3 Marines killed in Iraq

(AP)
Updated: 2006-11-23 13:47

The two primary militias in Iraq are the military wings of the country's strongest Shi'ite political groups on which Prime Minister Nouri al-Maliki is heavily dependent. He has repeatedly rejected US demands that he disband the heavily armed groups, especially the Mahdi Army of radical anti-American cleric Muqtada al-Sadr.

"I think the type of violence is different in the past few months," Gianni Magazzeni, the UNAMI chief in Baghdad, told a news conference. "There was a great increase in sectarian violence in activities by terrorists and insurgents, but also by militias and criminal gangs."

He noted that religious clashes have been common since Sunni Arab insurgents bombed a major Shi'ite shrine on Feb. 22 in Samarra, north of Baghdad.

UNAMI's Human Rights Office continued to receive reports that Iraqi police and security forces have either been infiltrated by or act in collusion with militias, the report said.

It said that while sectarian violence is the main cause of the civilian killings, Iraqis also continue to be the victims of terrorist acts, roadside bombs and drive-by shootings, while some have been caught in the cross fire between rival gangs.

Access to the UN news conference was blocked for many because the main entrance to the fortified Green Zone in central Baghdad was closed as US forces checked for a bomb in the area, a US military official said on condition of anonymity because he was not authorized to release the information.

On Wednesday, assassins killed a bodyguard of Iraq's parliament speaker one day after a bomb exploded in the hot-tempered politician's motorcade as it drove into a parking lot inside the Green Zone.

The bomb attack on the motorcade of Speaker Mahmoud al-Mashhadani, a hard-line Sunni Arab nationalist reviled by many Shi'ites, was a major security breach in the heavily guarded compound that houses the US and British embassies and the Iraqi government. It was also the fourth assassination attempt against a high-ranking Iraqi government official in recent days.

Last summer, Shi'ite and Kurdish parties organized an unsuccessful bid to oust al-Mashhadani as parliament speaker after he called the US occupation of Iraq "the work of butchers."

On Nov. 1, al-Mashhadani had to be physically restrained from attacking a Sunni lawmaker. The speaker had been holding a nationally televised news conference when he lashed out at the legislator, Abdel-Karim al-Samarie, for alleged corruption and failure to attend sessions.
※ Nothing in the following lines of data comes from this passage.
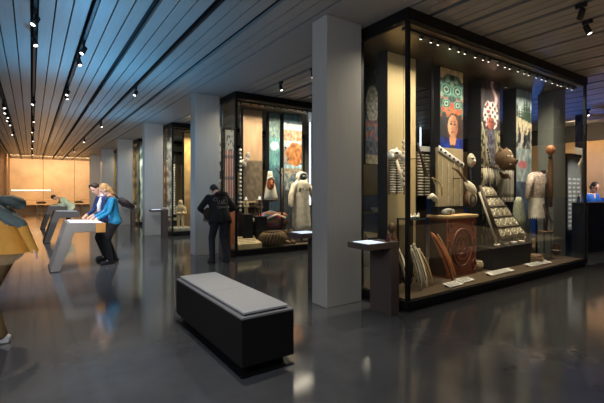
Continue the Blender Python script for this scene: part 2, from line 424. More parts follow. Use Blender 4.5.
banner('wall_slab', 'amber-lit wall slab in the third case', 'display panel', a.x, b.x+.25, 14.4, .15, 3.70, lambda s, t: mixc((226, 180, 100), (120, 96, 66), 1.1-t*1.25+.3*nz(s*4, t*20)), 16, 60, group=GP)
a, b = at(164, 113, 14.6), at(173, 230, 14.6)
banner('hanging_photo', 'hanging photo of pale feathers in the third case', 'display panel', a.x, b.x, 14.6, .6, 3.5, lambda s, t: mixc((206, 210, 204), (74, 86, 88), nz(s*3, t*14)*1.6+.5), 16, 60, .04)
a, b = at(131.5, 140, 19.5), at(137, 230, 19.5)
banner('hanging_photo', 'hanging amber photo in the fourth case', 'display panel', a.x-.1, b.x, 19.5, .3, 3.5, lambda s, t: mixc((222, 190, 130), (110, 96, 76), nz(s*3, t*12)*1.4+.5), 10, 40, .04)
a, b = at(137.5, 140, 19.5), at(143, 230, 19.5)
banner('wall_slab', 'wall slab printed in pale green in the fourth case', 'display panel', a.x, b.x+.2, 19.5, .15, 3.70, lambda s, t: mixc((216, 232, 226), (70, 96, 78), nz(s*3, t*10, 4)*1.6+.3), 10, 40, group=GP)
a, b = at(112, 150, 24.5), at(117, 230, 24.5)
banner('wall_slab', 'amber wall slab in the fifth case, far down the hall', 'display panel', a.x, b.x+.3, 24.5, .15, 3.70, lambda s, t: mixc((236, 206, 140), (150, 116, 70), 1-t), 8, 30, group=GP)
def light_tube(u, v0, v1, y, label):
    a, b = at(u, v0, y), at(u, v1, y); t = thing('light_tube', label, 'light', (a.x, y, b.z), 'upright light tubes')
    MB().tube([a, b], .028, 10).build('diffuser', tube_m, t)
    MB().box(a.x-.04, a.x+.04, y-.03, y+.03, a.z, a.z+.05).box(a.x-.04, a.x+.04, y-.03, y+.03, b.z-.05, b.z).build('end_cap', black, t)
    MB().box(a.x-.02, a.x+.02, y+.03, y+.05, b.z-.05, 3.70).build('mounting_rail', black, t)
light_tube(310, 112, 205, 10.1, 'white upright light tube behind the hooded parka')
light_tube(420.5, 100, 150, 9.5, 'pale upright light tube seen past the beige wall slab')
# ------------------------------------------------------------------ blobs (fused organic shapes)
def blob(name, prims, voxel, mats, parent=None, smooth=4, matfn=None):
    m = MB()
    for p in prims:
        if p[0] == 'c':
            _, a, b, ra, rb = p; a = Vector(a); b = Vector(b); m.tube([a, b], [ra, rb], 14); m.ball(a, ra, nu=14, nv=10); m.ball(b, rb, nu=14, nv=10)
        elif p[0] == 'e': m.ball(p[1], p[2], nu=18, nv=12, rot=p[3] if len(p) > 3 else None)
        elif p[0] == 'b': m.obox(p[1], *p[2], rot=p[3] if len(p) > 3 else None)
    o = m.build(name, mats, parent)
    r = o.modifiers.new('r', 'REMESH'); r.mode = 'VOXEL'; r.voxel_size = voxel; r.use_smooth_shade = True
    s = o.modifiers.new('s', 'SMOOTH'); s.iterations = smooth; s.factor = .5
    bpy.context.view_layer.update(); dg = bpy.context.evaluated_depsgraph_get()
    me = bpy.data.meshes.new_from_object(o.evaluated_get(dg)); o.modifiers.clear(); old = o.data; o.data = me; bpy.data.meshes.remove(old); me.name = name
    if not me.materials:
        for q in (mats if isinstance(mats, (list, tuple)) else [mats]): me.materials.append(q)
    off = chain_loc(parent) if parent is not None else Vector((0, 0, 0))
    for p in me.polygons:
        p.use_smooth = True
        if matfn: p.material_index = matfn(p.center+off)
    return o
def rod(t, x, y, z0, z1, r=.006): return MB().tube([(x, y, z0), (x, y, z1)], r, 8).box(x-.06, x+.06, y-.06, y+.06, z0, z0+.008).build('stand_rod', black, t)
DZ = .15
# ------------------------------------------------------------------ exhibits, first case
def ribbed_vest(label, u0, u1, v0, v1, y, rows, cols, m, mount):
    a, b = at(u0, v0, y), at(u1, v1, y); t = thing('bone_vest', label, 'vest', ((a.x+b.x)/2, y, b.z), 'vests of bone pipes')
    pipes = MB(); W = (b.x-a.x)/cols
    for r in range(rows):
        z = a.z-(a.z-b.z)*(r+.5)/rows
        for c in range(cols):
            x0, x1 = a.x+W*c+.012, a.x+W*(c+1)-.012
            pipes.tube([(x0, y, z), (x0*.6+x1*.4, y-.012, z), (x0*.4+x1*.6, y-.012, z), (x1, y, z)], [.008, .014, .014, .008], 8)
    pipes.build('bone_pipes', m, t)
    for c in range(cols+1):
        x = a.x+W*c; MB().tube([(x, y, a.z+.02), (x, y, b.z-.02)], .011, 6).build('leather_edge', brown_wood, t)
    MB().box(a.x+.03, b.x-.03, y+.012, y+.02, b.z, a.z).build('backing', dark_wood, t)
    MB().tube([((a.x+b.x)/2, y+.02, (a.z+b.z)/2), ((a.x+b.x)/2, mount, (a.z+b.z)/2)], .01, 6).build('wall_mount', black, t)
    return t, a, b
vest, va, vb = ribbed_vest('ribbed bone vest hung in front of the beige wall slab', 389, 404, 158, 193, 4.12, 14, 2, bone, 4.24)
MB().tube([at(396.5, 160, 4.07), at(400, 172, 4.06), at(403, 188, 4.07)], [(.03, .008), (.035, .008), (.02, .008)], 8, flat=(1, 0, 0)).build('shoulder_strap', cream, vest)
t = thing('carved_headpiece', 'white carved headpiece topping the ribbed bone vest', 'headpiece', at(394, 158, 4.1))
p = at(394, 154, 4.1)
blob('shell', [('e', p, (.13, .07, .075)), ('e', p+Vector((-.09, -.02, -.04)), (.05, .05, .05)), ('e', p+Vector((.1, -.01, .0)), (.045, .05, .06)), ('c', p+Vector((-.02, 0, .06)), p+Vector((-.03, 0, .12)), .025, .01), ('c', p+Vector((.05, 0, .05)), p+Vector((.06, 0, .1)), .025, .01)], .009, white_fur, t)
MB().ball(p+Vector((-.01, -.065, .01)), (.035, .02, .02)).build('inlay', dark_wood, t)
MB().tube([p, (p.x, 4.25, p.z)], .01, 6).build('wall_mount', black, t)
vest2, a2, b2 = ribbed_vest('pinkish ribbed bone vest with two columns of pipes beside the club', 417, 431, 153, 196, 4.5, 15, 2, bone, 4.62)
MB().box(a2.x, b2.x, 4.60, 4.63, .15, b2.z+.8).build('display_board', dark_wood, vest2)
a = at(420, 146, 4.48); b = at(431, 152, 4.48)
MB().box(a.x, b.x, 4.46, 4.485, b.z, a.z).build('collar_plate', white_paint, vest2)
# dark club
a, b = at(417.5, 143, 4.0), at(425.5, 173, 4.0); t = thing('war_club', 'slim dark wooden club slanting across the pinkish bone vest', 'club', b)
MB().tube([a, a.lerp(b, .5), a.lerp(b, .85), b], [.016, .018, .026, .034], 10).build('shaft', dark_wood, t)
MB().ball(b+Vector((.008, 0, -.02)), (.04, .035, .045)).build('club_head', dark_wood, t)
MB().tube([a.lerp(b, .5), (a.lerp(b, .5).x, 4.45, a.lerp(b, .5).z)], .006, 6).build('wall_mount', black, t)
# bead string
a, b = at(403.6, 142, 3.9), at(403.6, 184, 3.9); t = thing('bead_string', 'hanging string of round white beads beside the corner post', 'beads', b)
MB().tube([(a.x, a.y, 3.70), b], .003, 6).build('cord', black, t)
for i in range(9):
    q = a.lerp(b, i/8); MB().ball(q, .026 if i != 3 else .05, nu=10, nv=6).build('bead', bone, t)
a, b = at(240.5, 150, 8.9), at(240.5, 210, 8.9); t = thing('bead_string', 'long string of white beads at the second case corner', 'beads', b)
MB().tube([(a.x, a.y, 3.70), b], .003, 6).build('cord', black, t)
for i in range(16):
    q = a.lerp(b, i/15); MB().ball(q, .036, nu=8, nv=6).build('bead', bone, t)
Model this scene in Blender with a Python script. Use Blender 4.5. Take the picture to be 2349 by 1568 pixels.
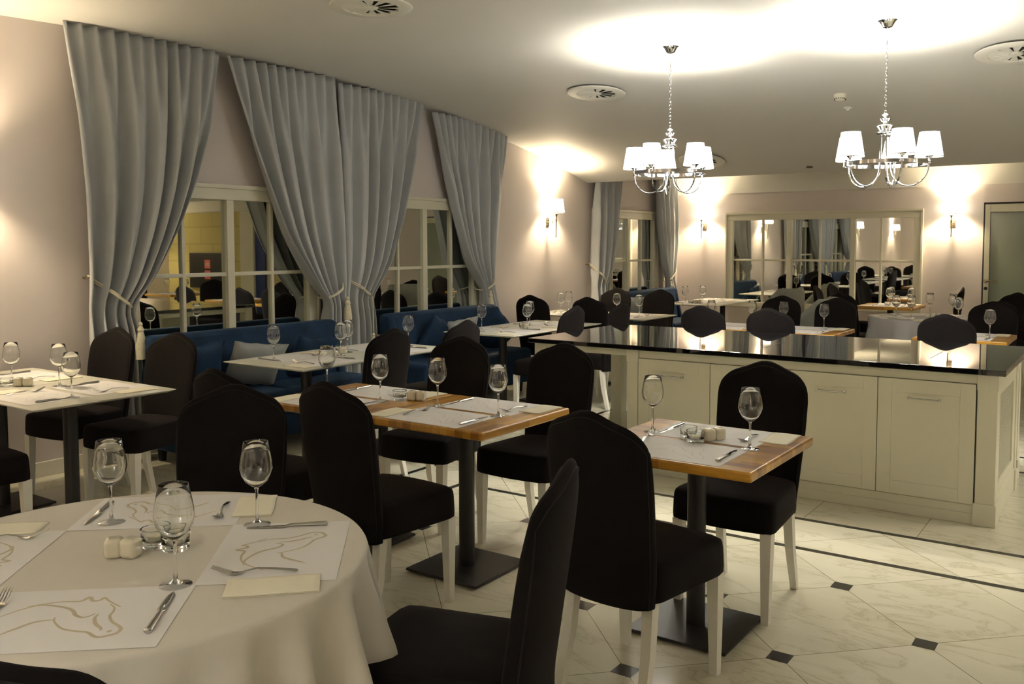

He called him a "dog" - a deep insult in Iraq and other Arab societies.

Violence also continued against Iraq's journalists Wednesday, when gunmen sprayed Raad Jaafar Hamadi with bullets as he drove his car in the capital's Washash neighborhood, said police 1st Lt. Maitham Abdul-Razaq. Hamadi worked for the state-run al-Sabah newspaper.

At least 92 journalists have been killed in Iraq since the US-led war began, according to an AP count, based on statistics kept by the New York-based Committee to Protect Journalists.

Thirty-six other media employees, including drivers, interpreters and guards, have been killed - all of them Iraqi except for one Lebanese.

The US military reported the deaths of two US soldiers on Tuesday. One was killed by a roadside bomb and the other died from non-combat causes. So far this month, 49 American service members have been killed or died.